Grocery shopping, cleaning, shuffling kids to activities, doctor appointments, etc. Healthy couples negotiate who owns these tasks and sometimes covers for the other in times of need.
When you don't have that division of domestic labor, it becomes hard.
Life is just harder alone.
I disagree here, especially with your final sentence. Some things are easier, some thing are harder, I don't think you As someone who is single:
- I don't have to have debates about where/what to eat
- I do all of my own cleaning, but there's less to clean since I'm not cleaning up after a partner.
- I take myself to appointments, but I also don't have to take my partner to their appointments
- I can schedule my time the way I want to, without dealing to take my partner's desires into account (in-laws, their annoying friend's party, etc)
- I can choose how I spend/save income
But,
- I don't have a person to back me up in case of a serious problem (job loss, serious health issue, etc)
- Cost of living is higher since those costs don't scale linearly as you add more people.
- Lack of dedicated companionship can be frustrating at times.

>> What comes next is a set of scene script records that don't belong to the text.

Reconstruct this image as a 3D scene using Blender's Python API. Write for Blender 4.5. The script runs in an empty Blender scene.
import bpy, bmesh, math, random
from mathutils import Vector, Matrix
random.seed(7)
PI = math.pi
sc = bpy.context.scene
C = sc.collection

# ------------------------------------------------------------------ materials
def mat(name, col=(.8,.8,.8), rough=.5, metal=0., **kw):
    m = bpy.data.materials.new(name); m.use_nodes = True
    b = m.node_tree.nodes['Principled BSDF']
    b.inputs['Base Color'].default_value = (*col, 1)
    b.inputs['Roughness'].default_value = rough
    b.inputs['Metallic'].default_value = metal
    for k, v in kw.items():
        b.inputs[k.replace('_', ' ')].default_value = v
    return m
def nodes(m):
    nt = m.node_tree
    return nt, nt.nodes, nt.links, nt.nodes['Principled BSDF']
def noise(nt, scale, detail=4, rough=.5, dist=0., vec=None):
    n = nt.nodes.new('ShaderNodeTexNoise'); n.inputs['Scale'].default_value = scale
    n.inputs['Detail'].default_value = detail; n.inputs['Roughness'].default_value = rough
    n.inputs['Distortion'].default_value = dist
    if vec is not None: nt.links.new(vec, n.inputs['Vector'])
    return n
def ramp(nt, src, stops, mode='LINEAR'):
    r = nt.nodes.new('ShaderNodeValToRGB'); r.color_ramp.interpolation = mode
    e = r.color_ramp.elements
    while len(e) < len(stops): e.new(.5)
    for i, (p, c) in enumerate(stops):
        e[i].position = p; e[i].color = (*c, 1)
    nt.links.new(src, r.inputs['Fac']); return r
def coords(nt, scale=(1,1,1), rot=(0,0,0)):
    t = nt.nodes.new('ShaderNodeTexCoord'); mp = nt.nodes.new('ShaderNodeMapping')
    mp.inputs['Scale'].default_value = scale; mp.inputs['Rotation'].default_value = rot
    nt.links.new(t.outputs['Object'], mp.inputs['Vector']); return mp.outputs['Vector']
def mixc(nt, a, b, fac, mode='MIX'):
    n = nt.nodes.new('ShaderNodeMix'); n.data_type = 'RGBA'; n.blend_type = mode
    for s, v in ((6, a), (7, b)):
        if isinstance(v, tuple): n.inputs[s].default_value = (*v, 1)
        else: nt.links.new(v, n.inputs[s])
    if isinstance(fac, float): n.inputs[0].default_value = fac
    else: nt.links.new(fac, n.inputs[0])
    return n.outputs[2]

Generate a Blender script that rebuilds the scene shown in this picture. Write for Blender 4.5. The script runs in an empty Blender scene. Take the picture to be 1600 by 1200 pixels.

Some thing are harder alone, for sure - but some things are harder as a couple.
Personally, I loved living in dorms in college, and I see an assisted living facility similar to that as the way to go as I get older. Someplace where I can have my own room/suite in a building with other people my age. I'd still want to be able to do my own thing, but with the benefit of other people around that I could socialize with.